**Request:** Take the lines of the data below from the very first through the line containing "tag(obj('hook_pipe', b, M_black, smooth=True), 'small" and output them exactly, pictures excluded.

**Stored data:**

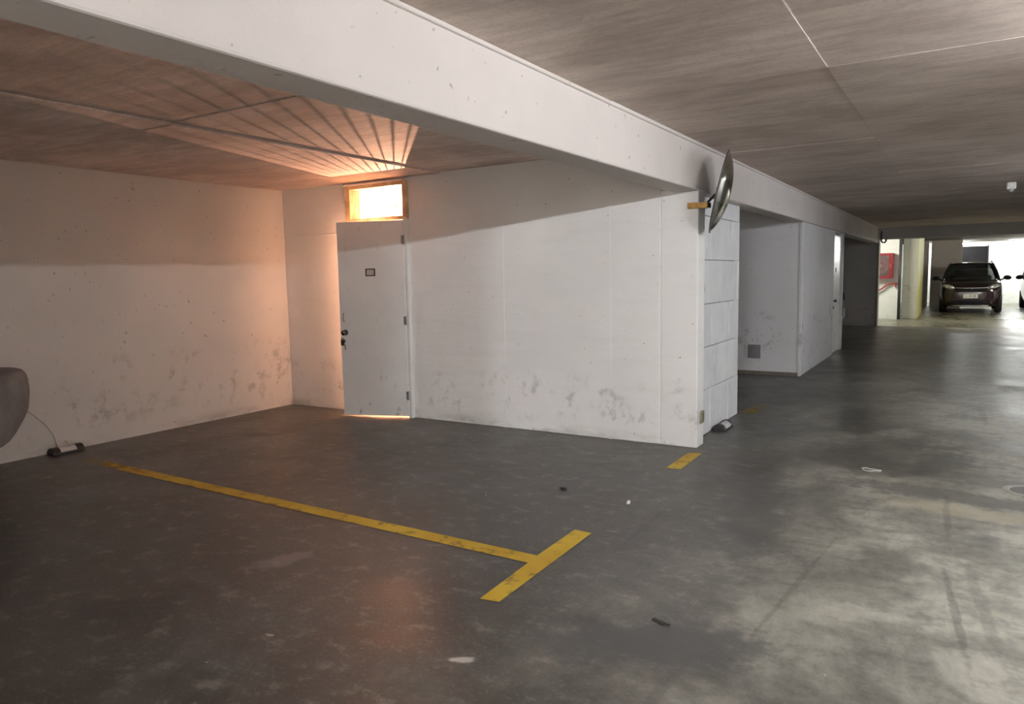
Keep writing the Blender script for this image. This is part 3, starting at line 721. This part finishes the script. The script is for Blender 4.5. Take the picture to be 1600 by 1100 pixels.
hp = tag(obj('feed_pipe', b, plain('pipe_red', (0.33, 0.05, 0.04), 0.5), smooth=True), 'red feed pipe curving below the fire hose cabinet', 'pipe')
b = bmesh.new(); tube(b, [(-1.645, 24.19, 1.09), (-1.645, 24.19, 0.94)], 0.022, 10); obj('tee', b, bpy.data.materials['pipe_red'], hp)
b = bmesh.new(); tube(b, [(-1.545, 24.20, 0.0), (-1.545, 24.20, ZC - 0.03)], 0.04, 12)
tag(obj('downpipe', b, plain('pipe_dark', (0.05, 0.045, 0.045), 0.5), smooth=True), 'dark vertical downpipe between hose wall and green column', 'pipe')
b = bmesh.new(); tube(b, [(-1.80, YE - 0.02, 2.50), (-1.80, YE - 0.08, 2.36), (-1.80, YE - 0.08, 2.22), (-1.77, YE - 0.08, 2.17), (-1.72, YE - 0.08, 2.17), (-1.69, YE - 0.08, 2.21), (-1.69, YE - 0.08, 2.27)], 0.02, 10)
tag(obj('hook_pipe', b, M_black, smooth=True), 'small dark hooked pipe under the lintel corner', 'pipe')

# ------------------------------------------------------------------ cars
def loft(bm, stations, profile):
    rows = []
    for s in stations:
        half = profile(*s[1:])
        pts = [(-x, z) for x, z in half[::-1] if x > 1e-6] + half if half[-1][0] > 1e-6 else None
        loop = [(x, z) for x, z in half] + [(-x, z) for x, z in half[-2:0:-1]]
        rows.append([bm.verts.new((x, s[0], z)) for x, z in loop])
    n = len(rows[0])
    for p, q in zip(rows[:-1], rows[1:]):
        for k in range(n): bm.faces.new((p[k], p[(k+1) % n], q[(k+1) % n], q[k]))
    bm.faces.new(rows[0][::-1]); bm.faces.new(rows[-1])
def boolean_cut(o, cutters):
    for c in cutters:
        md = o.modifiers.new('cut', 'BOOLEAN'); md.operation = 'DIFFERENCE'; md.object = c; md.solver = 'EXACT'
    dg = bpy.context.evaluated_depsgraph_get(); dg.update()
    me = bpy.data.meshes.new_from_object(o.evaluated_get(dg))
    o.modifiers.clear(); o.data = me
    for c in cutters: bpy.data.objects.remove(c, do_unlink=True)
    for p in me.polygons: p.use_smooth = True
    try:
        me.set_sharp_from_angle(angle=math.radians(35))
    except Exception: pass
M_glass = glass_mat('windscreen_glass', (0.55, 0.58, 0.58), 0.10)
M_chrome = plain('chrome', (0.65, 0.65, 0.66), 0.12, 1.0)
M_trimb = plain('black_trim', (0.012, 0.012, 0.013), 0.75, 0, 0.12, 14, 0.2)
M_seat = plain('seat_cloth', (0.03, 0.03, 0.03), 0.9)
def lamp_mat():
    t = NT('headlamp'); n = t.noise(t.obc((1, 1, 1)), 22, 2)
    return t.fin(t.mix(t.ramp(n, 0.45, 0.6), (0.30, 0.32, 0.32), (0.92, 0.94, 0.94)), 0.18, None, 0.35)
M_lamp = lamp_mat()
def make_car(label, loc, rotz, body_mat, plate_text):
    t = thing('car', label, 'car', loc, rotz)
    b = bmesh.new()
    st = [(0.00, 0.52, 0.34, 0.62, 0.80), (0.05, 0.70, 0.25, 0.68, 0.88), (0.18, 0.81, 0.21, 0.80, 0.965), (0.45, 0.87, 0.20, 0.90, 1.03), (0.85, 0.89, 0.20, 0.96, 1.085),
          (1.10, 0.895, 0.20, 0.99, 1.11), (2.4, 0.89, 0.20, 0.98, 1.06), (3.3, 0.885, 0.21, 1.02, 1.08), (3.8, 0.84, 0.25, 1.02, 1.06), (4.02, 0.74, 0.36, 0.98, 1.02)]
    def prof(wd, zb, zs, zt):
        return [(0, zb), (wd * 0.75, zb), (wd * 0.95, zb + 0.07), (wd, zb + (zs - zb) * 0.55), (wd * 0.985, zs), (wd * 0.90, zs + (zt - zs) * 0.75), (wd * 0.55, zt), (0, zt + 0.015)]
    loft(b, st, prof)
    body = obj('body', b, body_mat, None, smooth=True, sub=2)
    cut = []
    for yc in (0.78, 3.32):
        for sx in (-1, 1):
            c = bmesh.new(); lathe(c, [(0, -0.16), (0.365, -0.16), (0.365, 0.16), (0, 0.16)], 32, Matrix.Translation((sx * 0.84, yc, 0.33)) @ Matrix.Rotation(math.pi/2, 4, 'Y'))
            cut.append(obj('cutter', c, M_trimb))
    boolean_cut(body, cut); body.parent = t
    # lower dark mouth of the bumper, upper grille, skid strip
    def front_y(x, off): return 0.30 * (abs(x) / 0.85) ** 2.6 - off
    def strip(name, pts_top, pts_bot, mat, off, parent=t, thick=0.03):
        bb = bmesh.new(); f1 = []
        for (x, z), (x2, z2) in zip(pts_top, pts_bot):
            f1.append((bb.verts.new((x, front_y(x, off), z)), bb.verts.new((x2, front_y(x2, off), z2)), bb.verts.new((x, front_y(x, off) + thick, z)), bb.verts.new((x2, front_y(x2, off) + thick, z2))))
        for p, q in zip(f1[:-1], f1[1:]):
            bb.faces.new((p[0], q[0], q[1], p[1])); bb.faces.new((p[2], p[3], q[3], q[2])); bb.faces.new((p[0], p[2], q[2], q[0])); bb.faces.new((p[1], q[1], q[3], p[3]))
        bb.faces.new((f1[0][0], f1[0][1], f1[0][3], f1[0][2])); bb.faces.new((f1[-1][0], f1[-1][2], f1[-1][3], f1[-1][1]))
        return obj(name, bb, mat, parent)
    X9 = [-1, -.75, -.5, -.25, 0, .25, .5, .75, 1]
    strip('lower_grille', [(0.56 * x, 0.43 - 0.03 * x * x) for x in X9], [(0.50 * x, 0.31) for x in X9], M_trimb, 0.05, thick=0.08)
    strip('upper_grille', [(0.50 * x, 0.80 - 0.01 * x * x) for x in X9], [(0.44 * x, 0.70) for x in X9], M_trimb, 0.035, thick=0.08)
    strip('grille_bar', [(0.50 * x, 0.83 + 0.02 * x * x) for x in X9], [(0.50 * x, 0.81 + 0.02 * x * x) for x in X9], M_chrome if body_mat.name.startswith('silver') else M_steel, 0.03, thick=0.07)
    strip('skid_strip', [(0.52 * x, 0.275) for x in X9], [(0.46 * x, 0.235) for x in X9], M_steel, 0.035, thick=0.10)
    for sx in (-1, 1):
        b = bmesh.new(); bmesh.ops.create_uvsphere(b, u_segments=20, v_segments=12, radius=1)
        bmesh.ops.transform(b, matrix=Matrix.Translation((sx * 0.62, 0.15, 0.865)) @ Matrix.Rotation(sx * 0.62, 4, 'Z') @ Matrix.Rotation(-sx * 0.22, 4, 'Y') @ Matrix.Diagonal((0.22, 0.10, 0.072, 1)), verts=b.verts)
        hl = obj('headlight', b, M_lamp, t, smooth=True)
        b = bmesh.new(); lathe(b, [(0.0, 0.012), (0.045, 0.006), (0.052, 0.0), (0.05, -0.03)], 18, Matrix.Translation((sx * 0.57, 0.035, 0.86)) @ Matrix.Rotation(math.pi/2, 4, 'X')); obj('lamp_reflector', b, M_chrome, hl, smooth=True)
        b = bmesh.new(); lathe(b, [(0, 0.02), (0.035, 0.015), (0.045, 0.0), (0.05, -0.04)], 18, Matrix.Translation((sx * 0.70, front_y(0.70, 0.03), 0.49)) @ Matrix.Rotation(math.pi/2, 4, 'X')); obj('fog_light', b, M_lamp, t, smooth=True)
        # mirror
        b = bmesh.new(); bmesh.ops.create_uvsphere(b, u_segments=16, v_segments=10, radius=1)
        bmesh.ops.transform(b, matrix=Matrix.Translation((sx * 1.02, 1.30, 1.13)) @ Matrix.Rotation(sx * 0.12, 4, 'Y') @ Matrix.Diagonal((0.115, 0.07, 0.075, 1)), verts=b.verts)
        tube(b, [(sx * 0.84, 1.32, 1.06), (sx * 0.96, 1.30, 1.11)], 0.025, 8)
        obj('wing_mirror', b, M_trimb, t, smooth=True)
    bd = bmesh.new()
    tube(bd, [(-0.06, -0.05, 0.82), (-0.03, -0.055, 0.845), (0.0, -0.055, 0.82), (0.03, -0.055, 0.795), (0.06, -0.05, 0.82)], 0.012, 8); obj('badge', bd, M_chrome, t, smooth=True)
    # greenhouse: windscreen, sides, rear window, roof, pillars
    def patch(name, rows_, mat, parent=t, thick=0.0):
        bb = bmesh.new(); vv = [[bb.verts.new(p) for p in r] for r in rows_]
        for a_, b_ in zip(vv[:-1], vv[1:]):
            for k in range(len(a_) - 1): bb.faces.new((a_[k], a_[k+1], b_[k+1], b_[k]))
        o = obj(name, bb, mat, parent, smooth=True)
        if thick:
            s_ = o.modifiers.new('solid', 'SOLIDIFY'); s_.thickness = thick; s_.offset = 0
        return o
    def arc(wd, y, z, bow, crown): return [(wd * x, y + bow * x * x, z - crown * x * x) for x in X9]
    base = arc(0.77, 0.98, 1.09, 0.28, 0.0); midr = arc(0.70, 1.36, 1.36, 0.22, 0.0); top = arc(0.60, 1.76, 1.60, 0.14, 0.015)
    patch('windscreen', [base, midr, top], M_glass, thick=0.006)
    roof = [arc(0.60, 1.76, 1.60, 0.14, 0.015), arc(0.605, 2.1, 1.645, 0.05, 0.03), arc(0.61, 2.8, 1.66, 0.0, 0.035), arc(0.60, 3.4, 1.635, -0.02, 0.035), arc(0.57, 3.7, 1.60, -0.05, 0.03)]
    rf = patch('roof', roof, body_mat, thick=0.03)
    for sx in (-1, 1):
        b = bmesh.new(); tube(b, [(sx * 0.60, 2.0, 1.64), (sx * 0.595, 2.1, 1.685), (sx * 0.595, 3.2, 1.685), (sx * 0.60, 3.35, 1.64)], 0.018, 8); obj('roof_rail', b, M_steel, rf, smooth=True)
        b = bmesh.new(); tube(b, [(sx * 0.80, 1.22, 1.02), (sx * 0.725, 1.56, 1.34), (sx * 0.615, 1.90, 1.595)], [0.05, 0.04, 0.04], 8); obj('pillar', b, body_mat, t, smooth=True)
        b = bmesh.new(); tube(b, [(sx * 0.80, 3.55, 1.05), (sx * 0.72, 3.55, 1.35), (sx * 0.60, 3.5, 1.60)], 0.06, 8); obj('pillar', b, body_mat, t, smooth=True)
        lo = [(sx * 0.82, 1.25, 1.03), (sx * 0.83, 2.0, 1.04), (sx * 0.83, 2.8, 1.05), (sx * 0.80, 3.6, 1.07)]
        hi = [(sx * 0.62, 1.92, 1.585), (sx * 0.625, 2.25, 1.605), (sx * 0.63, 2.8, 1.615), (sx * 0.60, 3.5, 1.59)]
        mi = [tuple((a + c) / 2 + (sx * 0.02 if i == 0 else 0) for i, (a, c) in enumerate(zip(p, q))) for p, q in zip(lo, hi)]
        patch('side_window', [lo, mi, hi], M_glass)
    patch('rear_window', [arc(0.74, 4.0, 1.03, -0.2, 0), arc(0.66, 3.9, 1.33, -0.12, 0), arc(0.57, 3.7, 1.59, -0.05, 0.03)], M_glass)
    box('dashboard', (-0.76, 0.76, 1.25, 1.60, 0.85, 1.05), M_seat, t, 0.04)
    for sx in (-1, 1):
        b = bmesh.new(); bx(b, sx * 0.37 - 0.24, sx * 0.37 + 0.24, 2.25, 2.42, 0.55, 1.22); se = obj('seat', b, M_seat, t, 0.06, seg=3)
        b = bmesh.new(); bx(b, sx * 0.37 - 0.13, sx * 0.37 + 0.13, 2.30, 2.40, 1.24, 1.44); obj('headrest', b, M_seat, se, 0.045, seg=3)
    # wheels
    for yc in (0.78, 3.32):
        for sx in (-1, 1):
            b = bmesh.new(); lathe(b, [(0.20, -0.09), (0.30, -0.10), (0.325, -0.07), (0.33, 0), (0.325, 0.07), (0.30, 0.10), (0.20, 0.09)], 32, Matrix.Translation((sx * 0.775, yc, 0.33)) @ Matrix.Rotation(math.pi/2, 4, 'Y'))
            wl = obj('wheel', b, M_tyre, t, smooth=True)
            b = bmesh.new(); lathe(b, [(0, 0.05), (0.05, 0.06), (0.07, 0.03), (0.19, 0.06), (0.205, 0.085), (0.205, -0.08), (0, -0.08)], 24, Matrix.Translation((sx * 0.775, yc, 0.33)) @ Matrix.Rotation(sx * math.pi/2, 4, 'Y')); obj('rim', b, M_steel, wl, smooth=True)
    pl = box('number_plate', (-0.20, 0.20, -0.062, -0.045, 0.495, 0.625), plain('plate_white', (0.80, 0.79, 0.72), 0.5, 0, 0.03), t, 0.004)
    if plate_text:
        cu = bpy.data.curves.new('plate_text', 'FONT'); cu.body = plate_text; cu.size = 0.098; cu.align_x = 'CENTER'; cu.align_y = 'CENTER'; cu.extrude = 0.001
        to = bpy.data.objects.new('plate_text_tmp', cu); COL.objects.link(to)
        dg = bpy.context.evaluated_depsgraph_get(); me = bpy.data.meshes.new_from_object(to.evaluated_get(dg)); bpy.data.objects.remove(to, do_unlink=True)
        me.materials.clear(); me.materials.append(M_black)
        o = bpy.data.objects.new('plate_lettering', me); COL.objects.link(o); o.parent = pl; o.location = (0, -0.0635, 0.56); o.rotation_euler = (math.pi/2, 0, 0); o.scale = (0.82, 1, 1)
    return t
def car_paint(name, c, metallic=0.3, rough=0.22):
    t = NT(name); n = t.noise(t.obc(), 400, 1)
    m_ = t.fin(t.mix(n, tuple(v * 0.85 for v in c), tuple(min(1, v * 1.15) for v in c)), rough, None, metallic)
    t.b.inputs['Coat Weight'].default_value = 0.6; return m_
make_car('dark maroon compact SUV parked facing the lane', (0.27, 27.75, 0), 0, car_paint('maroon_car_paint', (0.026, 0.013, 0.014)), 'LJ LW 80')
make_car('pale silver car at the right edge beside the dark SUV', (2.68, 28.4, 0), 0, car_paint('silver_car_paint', (0.62, 0.64, 0.66), 0.5), None)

**Task answer:**
Keep writing the Blender script for this image. This is part 3, starting at line 721. This part finishes the script. The script is for Blender 4.5. Take the picture to be 1600 by 1100 pixels.
hp = tag(obj('feed_pipe', b, plain('pipe_red', (0.33, 0.05, 0.04), 0.5), smooth=True), 'red feed pipe curving below the fire hose cabinet', 'pipe')
b = bmesh.new(); tube(b, [(-1.645, 24.19, 1.09), (-1.645, 24.19, 0.94)], 0.022, 10); obj('tee', b, bpy.data.materials['pipe_red'], hp)
b = bmesh.new(); tube(b, [(-1.545, 24.20, 0.0), (-1.545, 24.20, ZC - 0.03)], 0.04, 12)
tag(obj('downpipe', b, plain('pipe_dark', (0.05, 0.045, 0.045), 0.5), smooth=True), 'dark vertical downpipe between hose wall and green column', 'pipe')
b = bmesh.new(); tube(b, [(-1.80, YE - 0.02, 2.50), (-1.80, YE - 0.08, 2.36), (-1.80, YE - 0.08, 2.22), (-1.77, YE - 0.08, 2.17), (-1.72, YE - 0.08, 2.17), (-1.69, YE - 0.08, 2.21), (-1.69, YE - 0.08, 2.27)], 0.02, 10)
tag(obj('hook_pipe', b, M_black, smooth=True), 'small dark hooked pipe under the lintel corner', 'pipe')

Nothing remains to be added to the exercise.